__Source excerpt__
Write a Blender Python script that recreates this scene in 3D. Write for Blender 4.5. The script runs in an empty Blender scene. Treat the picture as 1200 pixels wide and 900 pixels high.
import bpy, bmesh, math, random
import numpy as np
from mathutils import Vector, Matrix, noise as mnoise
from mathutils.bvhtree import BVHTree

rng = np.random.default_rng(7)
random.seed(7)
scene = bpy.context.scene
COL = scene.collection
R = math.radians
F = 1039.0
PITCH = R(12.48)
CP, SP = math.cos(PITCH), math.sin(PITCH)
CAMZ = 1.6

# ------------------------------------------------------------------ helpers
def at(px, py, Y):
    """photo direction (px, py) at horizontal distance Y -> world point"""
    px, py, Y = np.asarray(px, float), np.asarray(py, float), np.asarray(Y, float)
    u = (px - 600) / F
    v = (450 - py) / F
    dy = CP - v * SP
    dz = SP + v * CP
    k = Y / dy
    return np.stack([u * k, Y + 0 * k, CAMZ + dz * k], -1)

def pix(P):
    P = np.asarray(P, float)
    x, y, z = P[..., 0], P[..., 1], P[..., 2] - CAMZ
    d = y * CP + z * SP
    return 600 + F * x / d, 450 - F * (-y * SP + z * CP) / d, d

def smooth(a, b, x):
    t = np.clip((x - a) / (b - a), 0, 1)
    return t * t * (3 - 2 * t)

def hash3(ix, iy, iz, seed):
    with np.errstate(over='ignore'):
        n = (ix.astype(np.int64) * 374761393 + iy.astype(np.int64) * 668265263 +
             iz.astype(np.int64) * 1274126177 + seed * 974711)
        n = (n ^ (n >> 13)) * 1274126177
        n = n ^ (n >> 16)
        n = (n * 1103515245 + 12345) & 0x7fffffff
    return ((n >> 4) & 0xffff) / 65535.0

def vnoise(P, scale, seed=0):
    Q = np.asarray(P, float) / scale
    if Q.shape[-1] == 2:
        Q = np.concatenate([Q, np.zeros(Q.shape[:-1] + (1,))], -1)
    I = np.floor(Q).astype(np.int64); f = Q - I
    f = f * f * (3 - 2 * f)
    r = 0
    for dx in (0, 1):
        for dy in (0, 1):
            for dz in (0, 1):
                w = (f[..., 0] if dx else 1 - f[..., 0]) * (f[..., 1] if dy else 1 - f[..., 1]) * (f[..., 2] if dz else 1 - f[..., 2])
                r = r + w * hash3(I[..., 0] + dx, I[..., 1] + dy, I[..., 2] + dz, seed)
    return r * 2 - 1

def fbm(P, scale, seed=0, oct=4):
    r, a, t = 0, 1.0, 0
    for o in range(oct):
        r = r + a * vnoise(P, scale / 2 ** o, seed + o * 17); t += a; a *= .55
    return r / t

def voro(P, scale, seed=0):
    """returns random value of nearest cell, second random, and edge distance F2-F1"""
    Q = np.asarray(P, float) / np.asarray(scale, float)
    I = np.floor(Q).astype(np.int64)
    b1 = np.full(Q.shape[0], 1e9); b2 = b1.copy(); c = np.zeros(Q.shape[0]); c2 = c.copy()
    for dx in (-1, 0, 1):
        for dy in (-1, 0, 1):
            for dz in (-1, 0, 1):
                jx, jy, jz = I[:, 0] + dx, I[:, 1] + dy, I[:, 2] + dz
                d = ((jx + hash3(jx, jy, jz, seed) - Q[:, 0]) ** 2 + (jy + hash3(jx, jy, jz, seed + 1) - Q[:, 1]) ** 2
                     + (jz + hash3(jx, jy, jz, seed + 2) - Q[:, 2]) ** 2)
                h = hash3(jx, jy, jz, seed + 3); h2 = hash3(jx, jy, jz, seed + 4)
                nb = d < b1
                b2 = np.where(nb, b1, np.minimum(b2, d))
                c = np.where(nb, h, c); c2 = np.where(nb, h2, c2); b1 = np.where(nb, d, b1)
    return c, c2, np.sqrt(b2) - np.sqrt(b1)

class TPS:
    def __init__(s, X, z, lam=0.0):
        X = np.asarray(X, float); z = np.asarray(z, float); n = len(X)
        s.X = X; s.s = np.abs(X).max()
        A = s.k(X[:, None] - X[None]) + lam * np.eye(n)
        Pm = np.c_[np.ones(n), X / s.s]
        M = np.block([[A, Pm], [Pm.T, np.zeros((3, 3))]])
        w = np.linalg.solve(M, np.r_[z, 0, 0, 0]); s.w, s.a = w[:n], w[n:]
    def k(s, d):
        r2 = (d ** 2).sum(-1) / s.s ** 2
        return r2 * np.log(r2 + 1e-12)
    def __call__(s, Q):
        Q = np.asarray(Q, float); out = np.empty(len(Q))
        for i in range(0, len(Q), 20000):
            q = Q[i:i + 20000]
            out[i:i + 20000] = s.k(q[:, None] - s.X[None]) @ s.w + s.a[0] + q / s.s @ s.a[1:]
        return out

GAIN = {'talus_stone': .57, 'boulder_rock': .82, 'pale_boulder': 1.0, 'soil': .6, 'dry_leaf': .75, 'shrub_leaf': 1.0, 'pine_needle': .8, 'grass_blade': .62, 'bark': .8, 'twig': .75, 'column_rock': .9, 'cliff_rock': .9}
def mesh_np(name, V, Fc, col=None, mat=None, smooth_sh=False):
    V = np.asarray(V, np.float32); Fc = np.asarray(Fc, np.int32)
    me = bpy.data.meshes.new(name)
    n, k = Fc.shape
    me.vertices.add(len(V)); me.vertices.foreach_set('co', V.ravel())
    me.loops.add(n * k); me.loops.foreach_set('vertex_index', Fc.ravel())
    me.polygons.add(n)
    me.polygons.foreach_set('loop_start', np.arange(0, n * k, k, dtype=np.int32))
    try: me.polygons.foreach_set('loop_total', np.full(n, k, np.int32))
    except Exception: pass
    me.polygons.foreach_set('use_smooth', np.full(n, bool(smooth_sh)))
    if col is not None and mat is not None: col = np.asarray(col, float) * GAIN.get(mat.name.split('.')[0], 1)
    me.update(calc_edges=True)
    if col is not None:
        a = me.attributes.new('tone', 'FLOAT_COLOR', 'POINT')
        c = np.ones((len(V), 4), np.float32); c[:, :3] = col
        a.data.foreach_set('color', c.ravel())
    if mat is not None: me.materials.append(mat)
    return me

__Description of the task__
Using the material above, quote the first line and each line after it, stopping at and including the line that holds "return t * t * (3 - 2 * t)".

__Output below__
Write a Blender Python script that recreates this scene in 3D. Write for Blender 4.5. The script runs in an empty Blender scene. Treat the picture as 1200 pixels wide and 900 pixels high.
import bpy, bmesh, math, random
import numpy as np
from mathutils import Vector, Matrix, noise as mnoise
from mathutils.bvhtree import BVHTree

rng = np.random.default_rng(7)
random.seed(7)
scene = bpy.context.scene
COL = scene.collection
R = math.radians
F = 1039.0
PITCH = R(12.48)
CP, SP = math.cos(PITCH), math.sin(PITCH)
CAMZ = 1.6

# ------------------------------------------------------------------ helpers
def at(px, py, Y):
    """photo direction (px, py) at horizontal distance Y -> world point"""
    px, py, Y = np.asarray(px, float), np.asarray(py, float), np.asarray(Y, float)
    u = (px - 600) / F
    v = (450 - py) / F
    dy = CP - v * SP
    dz = SP + v * CP
    k = Y / dy
    return np.stack([u * k, Y + 0 * k, CAMZ + dz * k], -1)

def pix(P):
    P = np.asarray(P, float)
    x, y, z = P[..., 0], P[..., 1], P[..., 2] - CAMZ
    d = y * CP + z * SP
    return 600 + F * x / d, 450 - F * (-y * SP + z * CP) / d, d

def smooth(a, b, x):
    t = np.clip((x - a) / (b - a), 0, 1)
    return t * t * (3 - 2 * t)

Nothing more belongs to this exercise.